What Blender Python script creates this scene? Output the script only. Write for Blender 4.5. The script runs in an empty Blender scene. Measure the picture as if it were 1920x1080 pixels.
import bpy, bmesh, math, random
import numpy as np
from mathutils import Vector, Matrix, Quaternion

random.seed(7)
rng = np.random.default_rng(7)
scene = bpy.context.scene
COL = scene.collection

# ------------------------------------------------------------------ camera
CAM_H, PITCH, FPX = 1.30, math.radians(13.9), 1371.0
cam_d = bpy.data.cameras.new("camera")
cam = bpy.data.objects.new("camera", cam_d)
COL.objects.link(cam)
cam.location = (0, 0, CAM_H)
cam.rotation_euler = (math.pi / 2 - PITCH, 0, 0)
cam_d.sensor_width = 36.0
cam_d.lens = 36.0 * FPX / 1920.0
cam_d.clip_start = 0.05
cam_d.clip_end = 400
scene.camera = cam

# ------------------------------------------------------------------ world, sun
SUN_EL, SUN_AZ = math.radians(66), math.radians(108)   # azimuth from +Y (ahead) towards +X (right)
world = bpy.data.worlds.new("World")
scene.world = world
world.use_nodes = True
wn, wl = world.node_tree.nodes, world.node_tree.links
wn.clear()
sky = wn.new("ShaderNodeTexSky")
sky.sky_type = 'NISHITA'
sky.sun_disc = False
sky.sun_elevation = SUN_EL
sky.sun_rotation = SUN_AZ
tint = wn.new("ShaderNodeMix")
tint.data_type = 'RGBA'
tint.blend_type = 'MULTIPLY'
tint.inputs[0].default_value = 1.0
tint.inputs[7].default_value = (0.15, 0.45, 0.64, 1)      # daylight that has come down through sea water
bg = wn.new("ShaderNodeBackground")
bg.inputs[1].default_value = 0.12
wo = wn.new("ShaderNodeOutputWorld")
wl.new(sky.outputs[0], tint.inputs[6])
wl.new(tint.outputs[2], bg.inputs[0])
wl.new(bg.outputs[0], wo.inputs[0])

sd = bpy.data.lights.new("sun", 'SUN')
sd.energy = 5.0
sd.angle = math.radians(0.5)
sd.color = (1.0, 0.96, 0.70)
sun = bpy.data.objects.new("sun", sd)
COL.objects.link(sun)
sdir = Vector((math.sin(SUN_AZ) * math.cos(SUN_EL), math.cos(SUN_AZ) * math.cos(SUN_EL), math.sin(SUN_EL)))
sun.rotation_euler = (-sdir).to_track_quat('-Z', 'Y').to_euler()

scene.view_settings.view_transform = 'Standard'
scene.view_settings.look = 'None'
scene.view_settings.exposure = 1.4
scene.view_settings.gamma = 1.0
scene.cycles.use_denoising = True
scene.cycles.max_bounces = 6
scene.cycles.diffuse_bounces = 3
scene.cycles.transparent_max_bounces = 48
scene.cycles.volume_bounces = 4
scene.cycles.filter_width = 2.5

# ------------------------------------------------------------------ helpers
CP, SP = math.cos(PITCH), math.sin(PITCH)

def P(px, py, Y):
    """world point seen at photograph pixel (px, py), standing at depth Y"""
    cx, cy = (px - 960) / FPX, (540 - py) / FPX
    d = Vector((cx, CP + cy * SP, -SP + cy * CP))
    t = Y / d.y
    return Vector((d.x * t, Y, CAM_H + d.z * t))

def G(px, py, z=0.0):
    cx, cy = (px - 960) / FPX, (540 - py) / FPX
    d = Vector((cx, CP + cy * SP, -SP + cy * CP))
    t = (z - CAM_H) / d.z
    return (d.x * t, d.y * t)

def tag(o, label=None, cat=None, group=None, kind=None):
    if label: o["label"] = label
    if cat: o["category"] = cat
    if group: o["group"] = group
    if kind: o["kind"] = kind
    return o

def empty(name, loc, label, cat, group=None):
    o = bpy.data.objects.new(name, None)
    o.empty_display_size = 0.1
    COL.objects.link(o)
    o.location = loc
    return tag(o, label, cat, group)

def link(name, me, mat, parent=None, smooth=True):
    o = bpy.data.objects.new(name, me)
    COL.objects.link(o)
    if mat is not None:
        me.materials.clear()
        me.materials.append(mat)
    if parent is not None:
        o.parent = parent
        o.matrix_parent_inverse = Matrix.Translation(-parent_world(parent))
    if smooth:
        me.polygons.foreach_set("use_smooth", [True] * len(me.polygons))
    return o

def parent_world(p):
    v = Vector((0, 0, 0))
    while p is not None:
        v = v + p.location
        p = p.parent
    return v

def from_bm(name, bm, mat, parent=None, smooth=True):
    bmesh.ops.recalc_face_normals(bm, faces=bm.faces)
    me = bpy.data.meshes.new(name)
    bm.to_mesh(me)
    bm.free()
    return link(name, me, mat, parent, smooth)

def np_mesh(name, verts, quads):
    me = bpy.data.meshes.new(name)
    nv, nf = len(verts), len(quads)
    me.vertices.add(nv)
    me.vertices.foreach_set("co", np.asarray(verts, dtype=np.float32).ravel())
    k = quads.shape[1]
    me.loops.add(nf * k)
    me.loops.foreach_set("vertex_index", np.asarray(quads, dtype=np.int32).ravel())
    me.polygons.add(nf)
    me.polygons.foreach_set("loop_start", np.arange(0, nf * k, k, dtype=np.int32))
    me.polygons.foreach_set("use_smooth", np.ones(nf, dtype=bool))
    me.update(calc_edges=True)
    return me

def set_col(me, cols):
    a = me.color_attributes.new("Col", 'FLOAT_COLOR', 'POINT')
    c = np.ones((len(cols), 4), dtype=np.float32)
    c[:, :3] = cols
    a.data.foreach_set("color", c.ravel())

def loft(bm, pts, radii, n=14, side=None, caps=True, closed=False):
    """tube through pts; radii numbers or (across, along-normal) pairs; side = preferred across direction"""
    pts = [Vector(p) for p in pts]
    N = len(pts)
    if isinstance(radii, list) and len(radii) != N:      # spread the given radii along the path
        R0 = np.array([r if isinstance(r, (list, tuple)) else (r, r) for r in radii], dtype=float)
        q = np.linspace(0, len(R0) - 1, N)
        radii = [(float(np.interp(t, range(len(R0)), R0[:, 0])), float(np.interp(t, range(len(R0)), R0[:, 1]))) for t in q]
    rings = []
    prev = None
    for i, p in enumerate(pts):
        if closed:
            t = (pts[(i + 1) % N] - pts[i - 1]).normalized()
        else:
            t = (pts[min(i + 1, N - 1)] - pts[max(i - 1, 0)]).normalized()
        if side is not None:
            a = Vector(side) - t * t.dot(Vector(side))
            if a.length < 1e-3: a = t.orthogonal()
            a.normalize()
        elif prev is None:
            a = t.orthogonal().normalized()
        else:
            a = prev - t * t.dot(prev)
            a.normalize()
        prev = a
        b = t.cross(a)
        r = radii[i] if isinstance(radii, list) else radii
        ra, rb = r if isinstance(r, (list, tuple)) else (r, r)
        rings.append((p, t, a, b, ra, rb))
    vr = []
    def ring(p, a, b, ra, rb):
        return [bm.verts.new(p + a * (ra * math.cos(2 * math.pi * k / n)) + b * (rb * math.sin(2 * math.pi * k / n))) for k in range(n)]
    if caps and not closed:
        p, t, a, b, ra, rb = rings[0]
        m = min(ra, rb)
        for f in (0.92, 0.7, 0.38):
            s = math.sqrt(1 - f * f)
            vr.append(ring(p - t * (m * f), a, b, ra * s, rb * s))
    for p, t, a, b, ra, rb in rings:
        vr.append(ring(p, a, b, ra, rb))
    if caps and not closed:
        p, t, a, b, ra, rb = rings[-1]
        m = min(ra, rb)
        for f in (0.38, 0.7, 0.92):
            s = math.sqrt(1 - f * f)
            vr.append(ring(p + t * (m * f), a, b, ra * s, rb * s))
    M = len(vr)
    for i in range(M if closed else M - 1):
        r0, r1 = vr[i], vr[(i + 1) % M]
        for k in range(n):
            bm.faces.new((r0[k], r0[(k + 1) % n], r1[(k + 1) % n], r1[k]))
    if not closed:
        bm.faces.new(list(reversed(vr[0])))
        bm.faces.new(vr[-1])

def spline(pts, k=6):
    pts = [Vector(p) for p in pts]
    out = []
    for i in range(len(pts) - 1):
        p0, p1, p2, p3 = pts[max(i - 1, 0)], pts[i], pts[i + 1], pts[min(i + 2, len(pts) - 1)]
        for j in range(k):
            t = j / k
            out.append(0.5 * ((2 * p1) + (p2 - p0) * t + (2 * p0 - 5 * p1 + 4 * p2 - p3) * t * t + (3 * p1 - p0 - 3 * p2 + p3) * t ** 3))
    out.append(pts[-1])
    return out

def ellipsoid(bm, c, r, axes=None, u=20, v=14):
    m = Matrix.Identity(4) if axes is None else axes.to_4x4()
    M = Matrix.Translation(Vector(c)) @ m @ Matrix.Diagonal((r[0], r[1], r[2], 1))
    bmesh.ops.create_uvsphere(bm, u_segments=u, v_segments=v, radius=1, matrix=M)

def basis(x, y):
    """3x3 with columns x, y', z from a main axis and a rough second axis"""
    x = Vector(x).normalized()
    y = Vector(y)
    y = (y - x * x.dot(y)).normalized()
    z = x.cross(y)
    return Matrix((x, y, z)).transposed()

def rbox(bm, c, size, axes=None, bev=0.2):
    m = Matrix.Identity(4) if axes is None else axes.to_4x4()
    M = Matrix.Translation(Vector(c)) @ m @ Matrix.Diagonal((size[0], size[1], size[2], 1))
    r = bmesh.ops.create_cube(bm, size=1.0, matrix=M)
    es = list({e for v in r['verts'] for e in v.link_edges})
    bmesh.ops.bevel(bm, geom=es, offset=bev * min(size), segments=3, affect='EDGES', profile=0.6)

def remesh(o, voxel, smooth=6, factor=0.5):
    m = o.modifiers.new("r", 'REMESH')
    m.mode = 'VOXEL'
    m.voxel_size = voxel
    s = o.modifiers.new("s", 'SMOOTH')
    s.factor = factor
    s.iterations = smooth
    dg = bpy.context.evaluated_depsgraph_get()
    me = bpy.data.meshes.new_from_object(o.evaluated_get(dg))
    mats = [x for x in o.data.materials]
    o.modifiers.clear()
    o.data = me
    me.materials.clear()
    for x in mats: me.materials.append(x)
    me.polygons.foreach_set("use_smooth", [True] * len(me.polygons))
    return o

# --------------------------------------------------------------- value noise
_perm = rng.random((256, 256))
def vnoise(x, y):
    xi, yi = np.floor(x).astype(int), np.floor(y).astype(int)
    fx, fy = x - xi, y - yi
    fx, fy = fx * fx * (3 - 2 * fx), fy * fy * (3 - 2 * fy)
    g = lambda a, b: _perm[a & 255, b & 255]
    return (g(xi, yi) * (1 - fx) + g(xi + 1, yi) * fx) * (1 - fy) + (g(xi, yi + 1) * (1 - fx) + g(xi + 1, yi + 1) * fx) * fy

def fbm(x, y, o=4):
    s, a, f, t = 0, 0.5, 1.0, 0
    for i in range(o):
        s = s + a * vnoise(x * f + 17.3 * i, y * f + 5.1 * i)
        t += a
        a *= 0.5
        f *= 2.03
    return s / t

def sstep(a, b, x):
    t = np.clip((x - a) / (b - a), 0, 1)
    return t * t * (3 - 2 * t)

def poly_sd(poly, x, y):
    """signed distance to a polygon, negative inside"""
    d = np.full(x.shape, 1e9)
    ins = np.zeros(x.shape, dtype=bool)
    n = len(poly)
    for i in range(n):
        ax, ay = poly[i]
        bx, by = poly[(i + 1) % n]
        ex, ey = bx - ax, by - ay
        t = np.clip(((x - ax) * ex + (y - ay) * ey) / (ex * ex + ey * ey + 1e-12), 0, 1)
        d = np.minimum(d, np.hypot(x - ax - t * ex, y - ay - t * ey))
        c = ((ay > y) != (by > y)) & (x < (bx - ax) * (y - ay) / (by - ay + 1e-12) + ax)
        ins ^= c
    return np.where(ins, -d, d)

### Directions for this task
In the listing above, reproduce the first line and each one after it through the line that contains "COL = scene.collection".

### Completed task
What Blender Python script creates this scene? Output the script only. Write for Blender 4.5. The script runs in an empty Blender scene. Measure the picture as if it were 1920x1080 pixels.
import bpy, bmesh, math, random
import numpy as np
from mathutils import Vector, Matrix, Quaternion

random.seed(7)
rng = np.random.default_rng(7)
scene = bpy.context.scene
COL = scene.collection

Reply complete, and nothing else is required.